Теперь Глезеру ничего не поможет. Аморальность доказана. Каждый нормальный фельетонист бросит в него камень. Все-таки три жены и одна коллекция! Ладно. Пускай три жены. А коллекция? Говорят, неплохой парень.
Вышло в советских издательствах восемь книжек переводных стихотворений. Но вдруг только прикрывается коллекцией, а коллекционирует жен? Чтобы отвлечь от преступного коллекционирования картин.
Жены были. Три. Не о чем и фельетон писать. Но опытного фельетониста это не смутит. Он насквозь видит.
И что Глезер думает, и что Глезеру в голову придет — фельетонист заранее знает.
И фельетонист рядится в тогу пророка и говорит: «Конечно, Глезер с большой выгодой для себя распродает картины, купленные по дешевке».
Но ведь Глезер за четыре года не продал ни одной картины! Так от особой хитрости. Провокация. Квартиру трехкомнатную купил, мебель кое-какую (два дивана и один шкаф), и новоселье устроил, двести с лишним гостей!
Рассказывают, что за одну изданную книгу — (из 8) он получил 3000 рублей. А если посчитать стихотворения в газетах и журналах? Хитрит. Это Глезер нарочно книги издавал, чтобы фактов для фельетона не было. Так и фельетонист хитер. Хитрому писателю зачем факты?
А жалко, что не пьет Глезер. Пьют же другие! О пьяницах и писать легче. Или, к примеру, женами бы торговал. Как бы остроумно было написать, что Глезер продал очередную жену, на вырученные деньги купил картину, которую потом пропил. Вот это факт!
Но опытный фельетонист может и без фактов. За то и деньги платят; а деньги, признавался фельетонист, не пахнут. Одним проникновенным словом добил Глезера. Лежит теперь Глезер с нервным расстройством. Не зря намекнул Руссовский: «То-то после выставки в клубе «Дружба» вас меньше печатать стали!».
«Мы, — говорит Руссовский, — фельетонисты. Народ серьезный. Захотим — и вовсе печатать вас не будут».
Нервная, тонкая душа у поэта. Легко ранимая. Вот уже и в больнице. По такой немаловажной причине я взялся за фельетон, первый раз в жизни, и, надеюсь, в последний.
Фельетонисту, конечно, премию теперь. За Глезера.
За меня Руссовский скоро премии не дождется. Я — художник, человек мастеровой, нервы у меня — канаты. Гастрит, правда, но воспаления не будет от фельетонов Руссовского. Пусть не надеется.
Но Глезера донял. Одними словами и выражениями. А дать бы фельетонисту ружье, он и стрелять начнет. Сначала, правда, в воздух. А потом и так, по движущимся мишеням.
Было время, в 30–40 годы вопросы русского искусства решали фельетонисты с оружием в руках. И порешили. Ни искусства, ни литературы. Одни фельетоны.
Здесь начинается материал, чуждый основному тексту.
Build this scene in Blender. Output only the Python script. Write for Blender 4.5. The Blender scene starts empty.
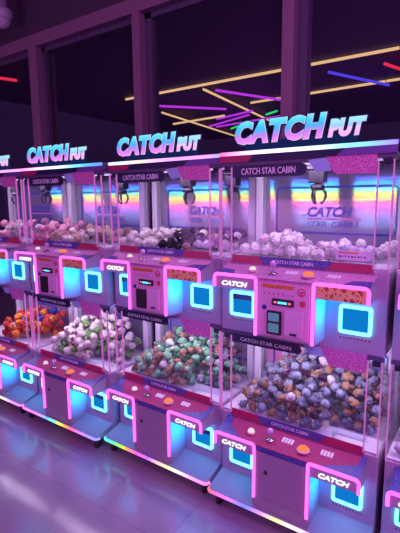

В 60-е годы первые ростки пошли во время оттепели, только фельетонисты тут как тут зелень, извините, поедают. Но стрелять пока стесняются. Вызывают, беседуют.
— Но ведь Марк Шагал… — заметил Глезер на прощанье.
— Шагал Марк? Кто это?
— Ну, всему миру известный…
— Я вашего Марка не читал, — оборвал Руссовский и начал писать фельетон. А мне пора кончать. Мне за фельетоны денег не платят. Я — Художник».
Использовав цитаты из Оскаровского сочинения, газета «Вашингтон Пост» опубликовала статью своего московского корреспондента Антони Астрахана «Фельетоны о советском искусстве совершенно серьезны». Он сразу же обобщил: «Некоторые из современных московских живописцев оказались мишенями в нынешней кампании подавления советской культурной жизни… Газета «Вечерняя Москва» опубликовала фельетон, напав в сатирической форме на Александра Глезера, поэта и переводчика, чья квартира служит Своего рода галереей для многих лучших художников, не признаваемых в Советском Союзе… Это первая атака в печати на оппозиционно настроенных людей из мира искусства, начиная с 1967 года. Пока она не состоялась, казалось, что культурная кампания обойдет живописцев и сосредоточится вокруг представителей литературы, таких, как писатель Александр Солженицын и редактор Александр Твардовский».